How to configure Amazon Cognito User Pool

Click on Manage User Pools button and go through the user-friendly setup flow. Let me focus on some important parts of it related to the diagram.

They ask you about the required attributes. In a typical case, we may want to allow only email addresses, enable case insensitivity for username input, and pick only an email address for required or a mandatory attribute for our user in User Pool which will be automatically created or updated during user sign-in procedure.

There you can configure Multi-Factor Authentication (it’s not needed if it’s a part of a flow for your SSO you are integrating with). Settings to recover a password — only if you allow your users to directly sign up through Cognito having their own set of credentials. 

Next, you can define Password policy settings if you allow your users to be authenticated directly through Cognito using credentials.

You may set as many as needed App clients for the same cognito instance. It can be a Dev setup with their own set of callback URLs and their own pairs of secrets.

On the screenshot below, you may see that users will be able to use 2 different SSO Identity providers, but not allowed to use User Pool (so, unable to enter credentials directly on Cognito).

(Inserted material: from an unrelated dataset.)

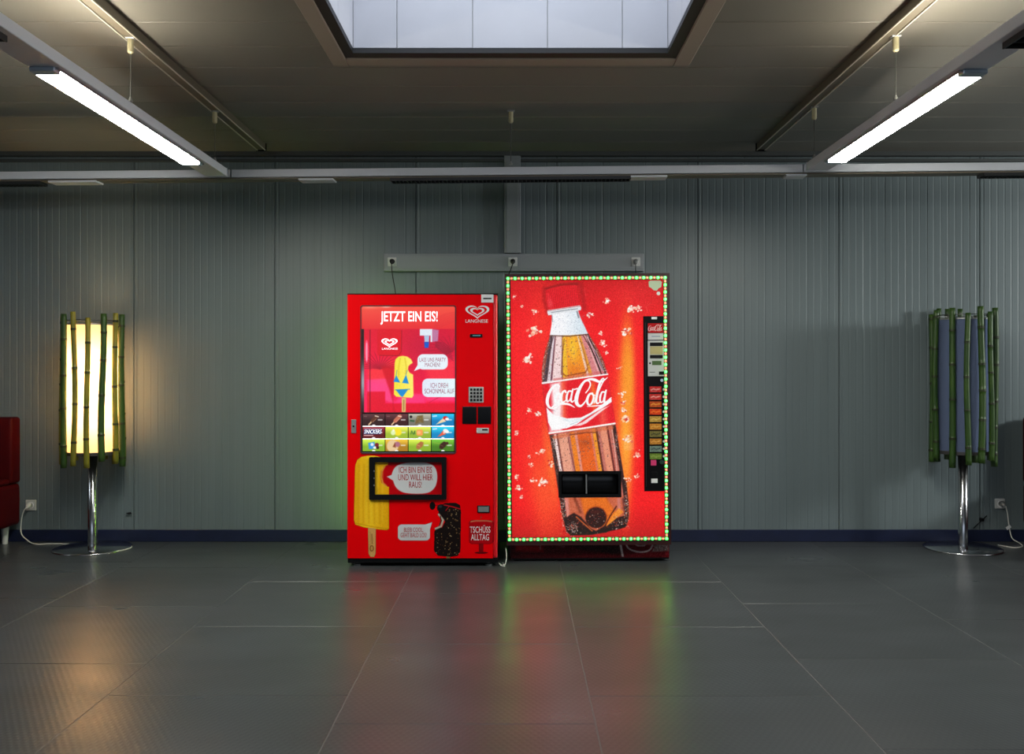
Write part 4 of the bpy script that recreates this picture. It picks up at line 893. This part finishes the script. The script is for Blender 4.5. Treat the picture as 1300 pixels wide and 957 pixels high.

Then you can look up secrets, set tokens TTL and enable needed Auth Flows.
In our case, we need to enable SRP (secure remote password) protocol based authentication.

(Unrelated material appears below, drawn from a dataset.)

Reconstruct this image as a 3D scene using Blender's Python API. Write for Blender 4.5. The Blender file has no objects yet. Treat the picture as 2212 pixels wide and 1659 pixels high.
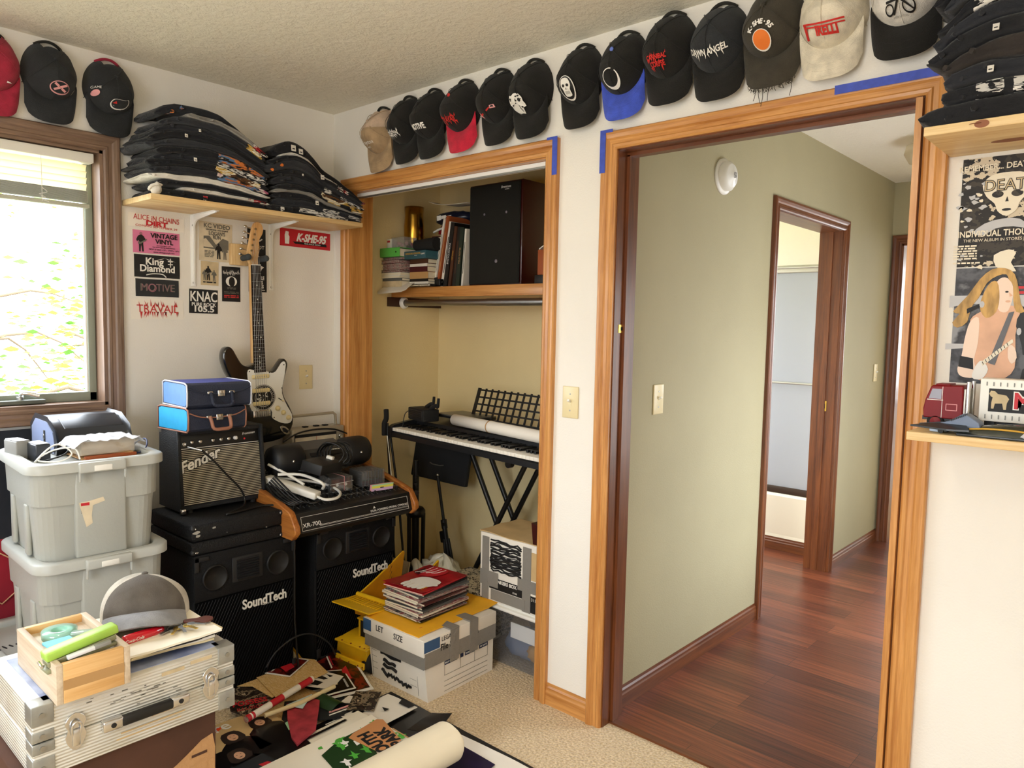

What if you need to add yet another SSO in your typical project? It would lead to a huge amount of work… wouldn’t it?

What about Cognito? 

Configuration with ease…

You go to Federated Identity Provider, and configure it by following the step-by-step instructions.

And yes, you can add multiple SAML-based providers.

Let me show you an example of mapping attributes for Google Identity Provider.

Email, name, given name, family name, sub as username… you’ve got it.

Maybe a few hours of work to configure, small or even trivial changes in your application to support yet another SSO and you’re done.

Okay, great! So…

How much does Amazon Cognito cost?

With Amazon Cognito, you pay only for what you use. There are no minimum fees and no upfront commitments.

If you are using the Cognito Identity to create a User Pool, you pay based on your monthly active users (MAUs) only. A user is counted as a MAU if within a calendar month there is an identity operation related to that user, such as sign-up, sign-in, token refresh, and password change. You are not charged for subsequent sessions or for inactive users within that calendar month. Separate charges apply for optional use of SMS messaging if you use them.

The User Pool feature has a free tier of 50,000 MAUs each month. The Cognito Identity free tier does not expire at the end of your 12 month AWS Free Tier term, and it is available to both existing and new AWS customers indefinitely.

Federated Identities and secure access control for AWS resources are always free with Cognito Identity.

If you use SAML or OIDC federation, like we saw in the example of back office authentication flow, the price for MAUs above 50 will be approximately 3 times higher, but still not so big. Let’s calculate it… 

1000 MAU who sign in through SAML or OIDC federation:

(1000 – 50) * $0.015 = $14.25 per month

1 000 000 MAU who sign in through SAML or OIDC federation:

(1 000 000 – 50) * $0.015 = $14 999.25 per month 

When you propose a solution, you should always do approximate calculations on how much it costs. 

For 1000 monthly active users, it would cost approx. $14 per month. For 1M monthly active years, it would cost approx. $15K per month. 

What does it mean? It’s cheap if you use Cognito for the back office, or in other words, the admin area. But it could be too expensive for you with a larger number of users.

Finally…

If you are going to use some AWS services and you care about the price, always include approximate calculations in your proposal and think about your use cases. However, AWS Cognito provides configuration with ease and has built-in security features, no maintenance and regular security audits. Is it worth the cost? It’s up to you or your client to decide.